Further, the name of Jesus betokens the comprehensiveness of the Savior’s love. It uplifts the thought and the desire of the individual into the realm of a world-wide loving care. It is the inspiration of all home and foreign missionary activity. Approaching the Father in the name of the Son, we place ourselves in intelligent correspondence with the divine kingdom and the divine purpose; and from the largess of God’s love we may draw the stores of good things which God wills to give for the well-being not simply of the individual or of the family, but of the Church, of the nation, of mankind. All these boundless stores of blessings are open to those who pray in the name of Jesus.

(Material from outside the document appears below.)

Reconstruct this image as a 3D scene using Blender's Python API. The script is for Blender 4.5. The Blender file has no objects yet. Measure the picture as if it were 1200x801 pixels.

“In the name of Jesus,” while it is the sure pledge of answer to prayer, it is at the same time a severe test of the purity and sincerity of prayer. It is the sure standard by which we distinguish true prayer from prayer expressive of selfish desire, unholy cravings, impure thoughts, emotions, aspirations, born of the will of the flesh and not of the will of God. Prayer in the name of Jesus accepts Jesus as the guide to prayer and as our example in thought, purpose, and life. If we seek to commune with Jesus, as lie communed with the Father if we seek to do His will as He sought to do the Father’s will; if we, in our lives, seek to glorify him as He glorified the Father; then will be realized the blessedness, the joy, and the peace which accompany the constant habit of prayer. And in our life’s experience we shall find all-sufficient testimony to the uplifting power and saving efficacy of prayer.